The offenders aren't who you might expect. "You're talking about business people, doctors, lawyers, politicians," says Marsteller. "You know, people with lots of money."
Marsteller has gathered pictures and video of what he says are underage Amazonian Indian girls cavorting with American men on board a competitor's boat.
Brazilian authorities are looking into those allegations and have obtained affidavits from Amazonian Indian girls as young as 13 who say that employees for an American fishing tour operator came to their villages and offered them cleaning jobs, which they accepted because they needed the money.
Once on the boat, however, they say they were forced to pose in nude pictures and have sex.
We met two girls who told us they were given string bikinis and cocaine – and then expected to have sex.

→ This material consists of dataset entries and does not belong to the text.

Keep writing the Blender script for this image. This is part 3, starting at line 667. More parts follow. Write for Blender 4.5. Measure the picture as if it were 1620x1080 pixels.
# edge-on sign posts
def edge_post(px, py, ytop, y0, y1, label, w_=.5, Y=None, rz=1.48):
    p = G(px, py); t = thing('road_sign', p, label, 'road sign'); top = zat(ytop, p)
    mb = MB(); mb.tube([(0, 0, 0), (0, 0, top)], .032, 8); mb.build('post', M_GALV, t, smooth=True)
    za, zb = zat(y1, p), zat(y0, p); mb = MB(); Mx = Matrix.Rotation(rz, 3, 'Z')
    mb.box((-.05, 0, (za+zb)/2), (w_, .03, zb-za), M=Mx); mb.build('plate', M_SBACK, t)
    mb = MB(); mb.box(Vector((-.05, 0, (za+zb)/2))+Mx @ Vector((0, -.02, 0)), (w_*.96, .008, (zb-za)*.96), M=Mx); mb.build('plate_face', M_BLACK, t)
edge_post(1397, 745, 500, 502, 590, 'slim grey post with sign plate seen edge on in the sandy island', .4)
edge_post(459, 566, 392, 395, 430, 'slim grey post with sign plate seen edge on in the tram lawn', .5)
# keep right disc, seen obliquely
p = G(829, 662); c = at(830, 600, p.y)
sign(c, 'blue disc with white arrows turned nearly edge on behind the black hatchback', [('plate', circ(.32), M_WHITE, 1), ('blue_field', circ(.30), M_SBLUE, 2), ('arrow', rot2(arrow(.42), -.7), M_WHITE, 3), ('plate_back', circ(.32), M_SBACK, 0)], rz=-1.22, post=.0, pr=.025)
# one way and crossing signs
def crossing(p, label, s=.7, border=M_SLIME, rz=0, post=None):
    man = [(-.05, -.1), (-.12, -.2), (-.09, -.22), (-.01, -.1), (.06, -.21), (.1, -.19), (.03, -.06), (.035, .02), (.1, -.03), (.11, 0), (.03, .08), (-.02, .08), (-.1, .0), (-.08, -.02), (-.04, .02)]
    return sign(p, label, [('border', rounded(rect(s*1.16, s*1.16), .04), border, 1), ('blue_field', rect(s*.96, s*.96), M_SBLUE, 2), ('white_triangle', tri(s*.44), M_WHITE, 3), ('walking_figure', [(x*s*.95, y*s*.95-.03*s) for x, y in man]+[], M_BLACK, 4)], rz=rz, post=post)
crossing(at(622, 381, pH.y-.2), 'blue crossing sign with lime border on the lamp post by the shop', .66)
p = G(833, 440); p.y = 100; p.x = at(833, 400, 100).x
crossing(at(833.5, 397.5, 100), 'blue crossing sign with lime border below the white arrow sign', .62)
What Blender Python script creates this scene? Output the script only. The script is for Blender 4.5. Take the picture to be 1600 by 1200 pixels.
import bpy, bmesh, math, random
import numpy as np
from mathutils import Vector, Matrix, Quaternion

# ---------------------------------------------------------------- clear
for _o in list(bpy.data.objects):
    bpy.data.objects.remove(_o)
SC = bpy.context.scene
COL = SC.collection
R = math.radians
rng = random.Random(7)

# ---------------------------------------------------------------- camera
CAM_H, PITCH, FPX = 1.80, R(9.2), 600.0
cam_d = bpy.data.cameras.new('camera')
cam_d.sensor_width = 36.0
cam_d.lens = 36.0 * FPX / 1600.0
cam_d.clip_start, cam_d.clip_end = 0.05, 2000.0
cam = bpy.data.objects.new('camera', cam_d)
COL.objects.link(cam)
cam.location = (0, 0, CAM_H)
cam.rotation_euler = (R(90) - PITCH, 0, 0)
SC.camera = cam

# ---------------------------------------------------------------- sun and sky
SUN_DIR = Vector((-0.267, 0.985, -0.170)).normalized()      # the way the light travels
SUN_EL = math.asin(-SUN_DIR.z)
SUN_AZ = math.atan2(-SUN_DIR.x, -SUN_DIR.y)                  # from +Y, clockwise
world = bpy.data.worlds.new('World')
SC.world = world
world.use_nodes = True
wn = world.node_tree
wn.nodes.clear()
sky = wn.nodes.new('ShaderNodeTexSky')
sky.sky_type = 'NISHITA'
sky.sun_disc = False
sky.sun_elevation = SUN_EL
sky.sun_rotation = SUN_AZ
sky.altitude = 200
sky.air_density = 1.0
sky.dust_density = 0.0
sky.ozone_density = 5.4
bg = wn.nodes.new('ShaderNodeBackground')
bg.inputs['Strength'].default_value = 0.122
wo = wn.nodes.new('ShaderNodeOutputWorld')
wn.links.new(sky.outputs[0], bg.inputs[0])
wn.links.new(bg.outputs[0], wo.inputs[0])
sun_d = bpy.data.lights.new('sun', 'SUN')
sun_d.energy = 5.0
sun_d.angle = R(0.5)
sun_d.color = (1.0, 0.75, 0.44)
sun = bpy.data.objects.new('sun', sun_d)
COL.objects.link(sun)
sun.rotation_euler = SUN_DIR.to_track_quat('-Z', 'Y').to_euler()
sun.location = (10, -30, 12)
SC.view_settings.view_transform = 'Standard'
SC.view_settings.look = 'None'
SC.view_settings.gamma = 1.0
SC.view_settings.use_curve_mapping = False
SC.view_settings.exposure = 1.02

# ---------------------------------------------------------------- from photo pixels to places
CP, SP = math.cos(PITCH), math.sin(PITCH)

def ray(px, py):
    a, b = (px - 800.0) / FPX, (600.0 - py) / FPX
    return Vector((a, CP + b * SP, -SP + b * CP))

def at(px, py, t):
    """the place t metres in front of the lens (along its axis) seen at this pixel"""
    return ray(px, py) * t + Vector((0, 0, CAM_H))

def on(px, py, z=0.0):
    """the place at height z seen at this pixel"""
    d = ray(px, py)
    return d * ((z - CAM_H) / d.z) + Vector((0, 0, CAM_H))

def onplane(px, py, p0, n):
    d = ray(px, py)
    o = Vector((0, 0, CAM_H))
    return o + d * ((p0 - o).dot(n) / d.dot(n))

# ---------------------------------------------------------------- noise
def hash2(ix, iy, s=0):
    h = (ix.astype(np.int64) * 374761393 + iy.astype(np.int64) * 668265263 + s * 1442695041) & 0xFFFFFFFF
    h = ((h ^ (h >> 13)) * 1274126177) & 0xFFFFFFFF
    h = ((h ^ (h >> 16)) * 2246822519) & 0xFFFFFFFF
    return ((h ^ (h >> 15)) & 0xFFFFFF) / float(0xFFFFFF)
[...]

"I was forced to have relations with one of them," says one girl, who was 16 at the time.
In a sworn affidavit, another girl, who was just 13 at the time, says she was impregnated by an American whose name she didn't even know -- and that afterwards her family threw her out.

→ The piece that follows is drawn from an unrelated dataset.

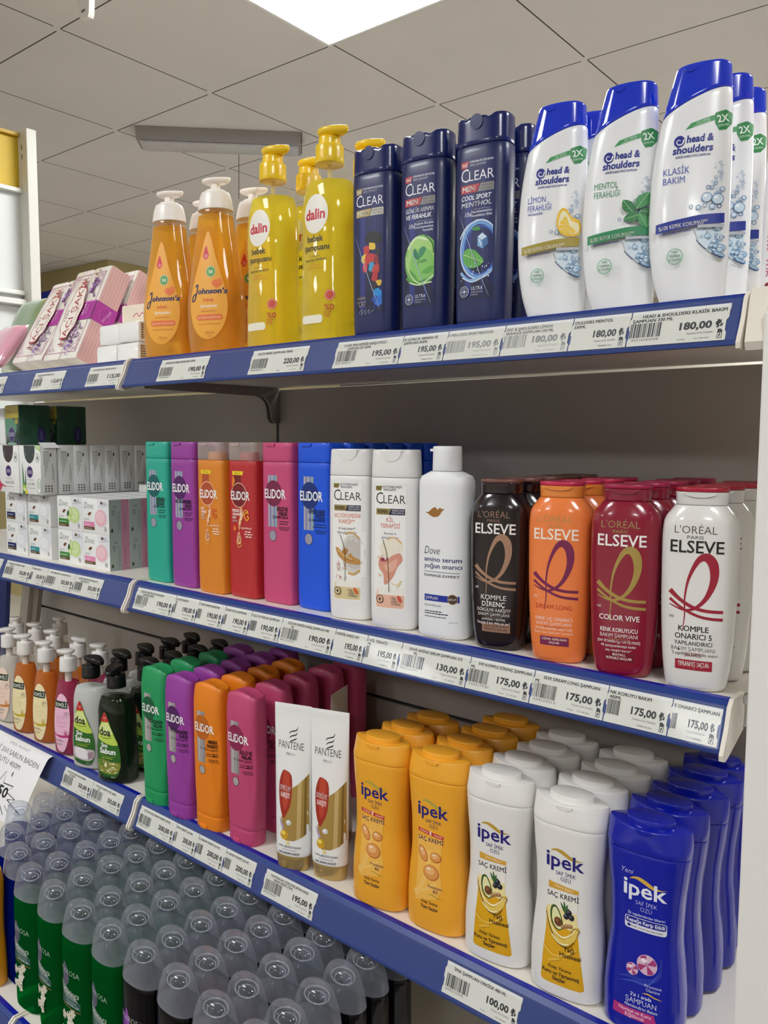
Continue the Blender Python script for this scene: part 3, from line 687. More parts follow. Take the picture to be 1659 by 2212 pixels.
ELS = [('dark brown', (.7177, .0333), '#180a10', '#1e0e14', '#7a5048', dict(lo='m#9a7a6c', el=W_, rib='m#b08a72', txt=W_, nc=W_, fc=W_, name=[('KOMPLE', 5.6, 31, .01), ('DİRENÇ', 5.6, 28, .01)], gap=0, sub=[('DÖKÜLME KARŞITI¹', 3.7, 41, .01), ('BAKIM ŞAMPUANI', 3.7, 38, -.01)], fine=[('[AMINEXIL + BIOTIN]', 2.3, 28, .01), ('Fırçada 5 kat daha az saç²', 3, 40, .01)], box=(-16, 22, 18, 32, 'm#a5806c', ['ZAYIF, DÖKÜLMEYE', 'EĞİLİMLİ SAÇLAR'], '#3a221c')), (5, .0)),
       ('orange', (.7982, .0299), '#f58442', '#ea8a3a', '#c22a52', dict(lo='m#c39a5c', el='#fbe9da', rib='#7c2250', txt='#fbe9da', nc='#c23a22', fc='#fbe3cf', name=[('DREAM LONG', 5.2, 40, -.005)], gap=7, sub=[('KIRIK UÇ ONARICI', 3.7, 41, .0), ('BAKIM ŞAMPUANI', 3.7, 39, -.01)], fine=[('[BİTKİSEL KERATİN + HİNT YAĞI]', 2.2, 41, .01), ('Saçın son 3cm\'sini¹ kurtarır', 2.7, 43, 0)], box=(-17, 20, 15, 30, '#7c2250', ['UZUN, KIRILGAN', 'SAÇLAR'], '#fbe3cf')), (4, .0)),
       ('crimson', (.8761, .0255), '#8e1130', '#8b1535', '#a5204a', dict(lo='m#a8935e', el=W_, rib='m#b59a52', txt=W_, nc=W_, fc=W_, name=[('COLOR VIVE', 5.4, 41, .012)], gap=6, sub=[('RENK KORUYUCU', 4.2, 38, .01), ('BAKIM ŞAMPUANI', 4, 38, -.01)], fine=[('[SAF VİTAMİN Cg + UV FİLTRESİ]', 2.5, 43, .012), ('40 şampuanlamaya kadar', 2.7, 36, 0), ('saç rengini korur¹', 2.7, 26, 0)], box=(-16, 17, 14, 27, '#7a0d22', ['BOYALI,', 'RÖFLELİ SAÇLAR'], W_)), (5, .0)),
       ('off white', (.9526, .0261), '#e6e4e0', '#dcdad7', '#a81c34', dict(lo='m#5d5452', el='#1d1a1c', rib='#9c1f34', txt='#35302f', nc='#1f1c1c', fc='#c43a44', name=[('KOMPLE', 5.4, 28, .01), ('ONARICI 5', 5.4, 34, .01)], gap=0, sub=[('YAPILANDIRICI', 4, 35, .008), ('BAKIM ŞAMPUANI', 4, 40, -.012)], fine=[('[SERAMİD]', 2.4, 15, .01)], box=(-18, 22, 16, 32, '#a31f34', ['YIPRANMIŞ SAÇLAR'], W_)), (4, .0))]
GL = 'shampoo bottles with flat oval lids on the middle shelf'
for nm, (x, y), cb, cc, cl, k, (nr, _) in ELS:
    t = thing('shampoo_bottle', f'{nm} shampoo bottle with loop ribbon emblem and flat lid, front of its row', 'shampoo bottle', (x, y, Z2), .25, GL)
    b = part('body', _ebm.copy(), M(cb, .2, coat=.5, sss=.08), t); part('neck', _ecm.copy(), M(cc, .16, coat=.6), t); part('lid', _elm.copy(), M(cl, .3), t)
    tab(t, 'thumb_lip', 0, 196.4, arcpts(15, 5), -19.6, -16.5, M(cc, .16, coat=.6))
    a = Art(); elseve(k)(a); a.T(*(['5 yıpranma belirtisini onarır', 0, 36.5, 3, '#3a3435', 42, 'C'] if nm == 'off white' else ['.', 0, 30, .1, k['txt']])); a.wrap('label', [b], t)
    for q in range(1, nr):
        dup(t, (x+.0015*((q*7) % 3-1), y+.0475*q, Z2), .25+.05*((q*5) % 3-1), f'{nm} shampoo bottle with flat oval lid, {ordn(q-1)} behind the {nm} front one', GL, skip=('label',) if q > 1 else ())
# ================================================================ top shelf, right module
# ---------------------------------------------------------------- dark blue men's shampoo
NAVY = M('#101e56', .36, coat=.12)
_p = sym([(0, 30.5, 19.5, 3), (10, 32, 20.5, 3.2), (60, 33, 21, 3.2), (140, 33.8, 21, 3.2), (190, 33.8, 21, 3.2), (203, 33, 20.4, 3.2), (240, 32.4, 20, 3.2)])
_mtop = lambda u: 235.5+1.5*u*u-3.4*math.exp(-((u-.42)/.13)**2)-2.6*math.exp(-((u+.52)/.12)**2)
_mb, _mc = lofty(_p, 0, 203.5, 26, NF, None, 4, 1), lofty(_p, 204, _mtop, 6, NF, None, .4, 2)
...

That tour operator and Marstellar competitor says it's all lies.
But listen to what the tour operator we spoke to on hidden camera in Dallas -- the one who said he could introduce us to someone who would arrange for us to meet underage girls had to say about Marsteller.
"There's a code of the West in this industry that nobody breaks -- and he broke it. That's why nobody likes him."
When ABC News later contacted that tour operator, he insisted he never had arranged for clients to meet young girls and would never have followed through on his offer to help provide them.